STAFF at Zimbabwe’s embassy in Mozambique reportedly went on strike Monday, protesting against unpaid salaries in a new diplomatic embarrassment for the embattled Harare administration.

The reports come at a time when Britain’s foreign office recently revealed that the Zimbabwean embassy in London was among the top three tax-dodging foreign missions based in the UK.

According to reports from Maputo, some of the striking embassy staff said they had not been paid for three years.

“We have opted to go on strike because the Zimbabwe Embassy workers are facing problems getting salaries, and some have not been paid for the past three years and it is no clear why this is happening,” an embassy employee told the privately-owned television station Soico (Stv).

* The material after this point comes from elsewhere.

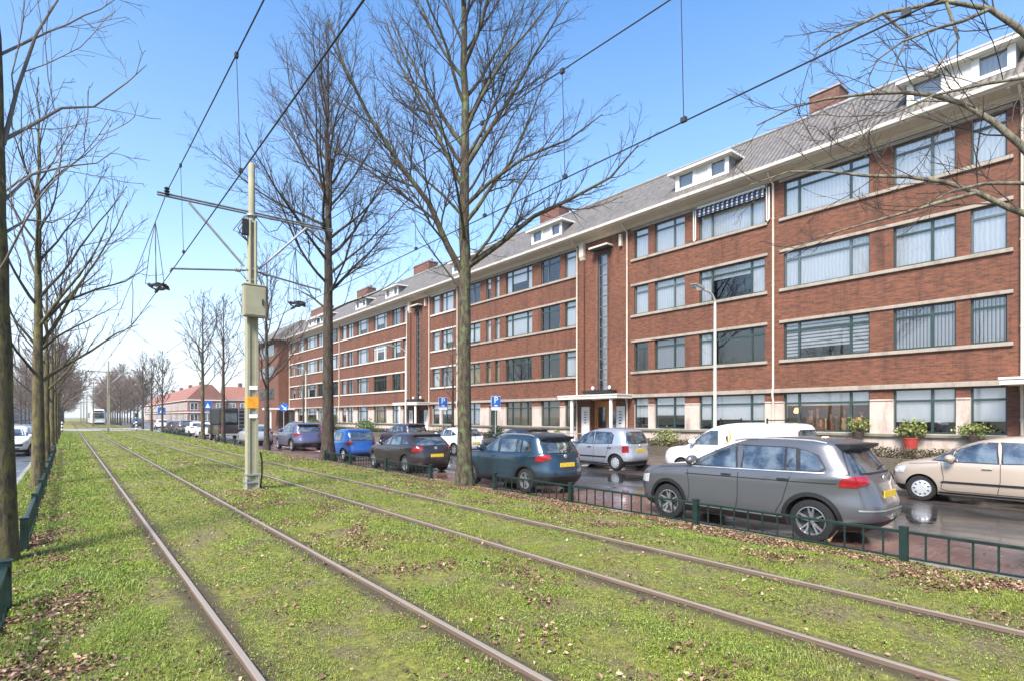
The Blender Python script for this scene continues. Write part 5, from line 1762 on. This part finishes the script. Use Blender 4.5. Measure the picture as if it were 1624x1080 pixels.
# ------------------------------------------------------------------ street lamps and signs
def street_lamp(x, y, h, label, arm=1.15):
    root = thing('street_lamp', label, 'street lamp', (x, y, -.2), 0, 'street lamps on the pavement')
    b = MB()
    b.lathe([(.10, 0), (.10, 1.0), (.085, 1.08), (.065, 1.15), (.05, h - .5), (.045, h - .3)], (0, 0, 0), 'z', 14)
    pts = [(0, 0, h - .32)] + [(-arm * .5 * (1 - math.cos(R(a))) , 0, h - .32 + .36 * math.sin(R(a))) for a in (20, 45, 70, 90)] + [(-arm * .8, 0, h + .06)]
    b.tube(pts, .036, 8)
    b.build('pole', M['pole_pale'], root, 50)
    d = MB()
    x0 = -arm * .72
    d.prism([(x0, h + .0), (x0 - .10, h + .02), (x0 - .62, h + .10), (x0 - .66, h + .15), (x0 - .5, h + .19), (x0 - .1, h + .15), (x0, h + .10)], 1, -.11, .11)
    d.build('lamp_head', M['galv'], root, None, .03)
    MB().prism([(x0 - .14, h + .018), (x0 - .58, h + .088), (x0 - .58, h + .070), (x0 - .14, h + .0)], 1, -.08, .08).build('lamp_glass', M['lamp'], root)
street_lamp(18.35, 10.9, 6.35, 'cream street lamp in front of the block beside the white van')
street_lamp(18.35, 34.5, 6.6, 'white street lamp in front of the block near the second porch')
street_lamp(18.35, 55.2, 6.6, 'white street lamp at the far end of the block')

def text_mesh(body, size, mat, parent, loc, rot, name='lettering', depth=.004):
    cu = bpy.data.curves.new(name, 'FONT')
    cu.body = body; cu.size = size; cu.align_x = 'CENTER'; cu.align_y = 'CENTER'; cu.extrude = depth
    t = bpy.data.objects.new(name, cu)
    COL.objects.link(t)
    dg = bpy.context.evaluated_depsgraph_get()
    me = bpy.data.meshes.new_from_object(t.evaluated_get(dg))
    bpy.data.objects.remove(t)
    me.materials.clear(); me.materials.append(mat)
    o = bpy.data.objects.new(name, me); COL.objects.link(o)
    o.parent = parent; o.location = loc; o.rotation_euler = rot
    return o

def parking_sign(x, y, z, label, sub=True):
    """blue parking sign facing the oncoming traffic (-Y)"""
    root = thing('parking_sign', label, 'road sign', (x, y, -.2), R(-8), 'blue parking signs')
    MB().tube([(0, .03, 0), (0, .03, z + .5)], .030, 10).build('pole', M['galv'], root, 50)
    MB().box(-.30, .30, -.01, .0, z - .12, z + .48).build('border', M['sign_white'], root, None, .004)
    MB().box(-.285, .285, -.016, -.0105, z - .105, z + .465).build('panel', M['sign_blue'], root)
    text_mesh('P', .50, M['sign_white'], root, (.0, -.020, z + .24), (R(90), 0, 0))
    if sub:
        MB().box(-.10, .10, -.021, -.0165, z - .075, z - .015).build('symbol', M['sign_white'], root)
        MB().box(-.28, .28, -.014, -.0, z - .30, z - .14).build('sub_plate', M['sign_white'], root)
parking_sign(18.2, 23.9, 2.55, 'blue parking sign just right of the thick tree trunk')
parking_sign(18.2, 29.35, 2.62, 'blue parking sign left of the thick tree trunk')
rs = thing('round_sign', 'round blue road sign near the far end of the brick block', 'road sign', (11.62, 39.5, -.2), R(-15))
MB().tube([(0, .03, 0), (0, .03, 2.9)], .032, 10).build('pole', M['galv'], rs, 50)
MB().lathe([(.001, -.014), (.30, -.014), (.30, 0), (.001, 0)], (0, 0, 2.55), 'y', 28).build('panel', M['sign_blue'], rs, 30)
MB().prism([(-.16, 2.66), (.03, 2.47), (-.06, 2.40), (.18, 2.36), (.14, 2.58), (.07, 2.51), (-.12, 2.70)], 1, -.024, -.0165).build('arrow', M['sign_white'], rs)
# other blue signs by the crossing
for x, y, z, lab in ((9.9, 88, 2.2, 'blue road sign beside the thin trees at the crossing'), (12.3, 70.0, 2.7, 'small blue sign above the white parked cars')):
    s = thing('road_sign', lab, 'road sign', (x, y, -.25))
    MB().tube([(0, .03, 0), (0, .03, z + .8)], .035, 8).build('pole', M['galv'], s, 50)
    MB().box(-.45, .45, -.02, .0, z, z + 1.0).build('panel', M['sign_blue'], s, None, .01)
    MB().prism([(-.25, z + .25), (0, z + .8), (.25, z + .25)], 1, -.028, -.0205).build('symbol', M['sign_white'], s)

# black and white guard posts at the crossing
for x, y, lab in ((-.55, 84.0, 'black and white marker post left of the tracks'), (6.75, 84.2, 'black and white marker post right of the tracks')):
    s = thing('marker_post', lab, 'post', (x, y, -.1))
    b = MB()
    for i in range(7):
        b.lathe([(.09, i * .2), (.09, (i + 1) * .2 - .002)], (0, 0, 0), 'z', 12, i % 2)
    b.lathe([(.09, 1.398), (.001, 1.42)], (0, 0, 0), 'z', 12, 0)
    b.build('striped_shaft', [M['black'], M['sign_white']], s, 40)
    MB().box(-.15, .15, -.15, .15, -.1, .08).build('foot', M['black'], s)
    MB().box(-.16, .16, -.06, .06, 1.75, 2.25).build('signal_head', M['black'], s, None, .02)
    MB().tube([(0, 0, 1.4), (0, 0, 1.8)], .04, 8).build('signal_pole', M['black'], s, 50)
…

Embassy officials did not comment on the development and was not able to verify the reports with Harare Monday night.

The job action comes at a time ailing foreign affairs minister Sibusiso Moyo has been away from work for nearly four months.

Moyo recently made a brief public appearance as President Emmerson Mnangagwa received new diplomats in Harare.

He has however, not travelled with Mnangagwa on his five-nation foreign trip which will take in Russia, Kazakhstan, Belarus, Azerbaijan and Switzerland.  

Zimbabwe has long struggled to finance its foreign 46 diplomatic missions due to foreign currency shortages.

Some of the missions have been hit with eviction notices over unpaid rentals with salary arrears for staff, in many cases averaging 12 months.

Earlier this month, the British government revealed that Zimbabwe’s embassy in London owed some US$129,000 in unpaid taxes.

Meanwhile the Maputo strike coincided with mayhem back home as outraged Zimbabweans protested against the government’s weekend decision to hike fuel prices.

The violent protests were mainly concentrated in Harare and Bulawayo with the national security minister saying there had been fatalities without specifying the numbers killed.

Accusing the opposition and civil society organisations of being behind the protests, Owen Ncube said in a statement that “regrettably, this has resulted in the loss of life and property including injury to police officers and members of the public.

“We express our deepest condolences to the bereaved families,” he said in a statement cited by the state media.

He said more than 200 people have been arrested in connection with the violence.

The Zimbabwe Association of Doctors for Human Rights earlier reported that at least 13 people had suffered gunshot wounds during the protests.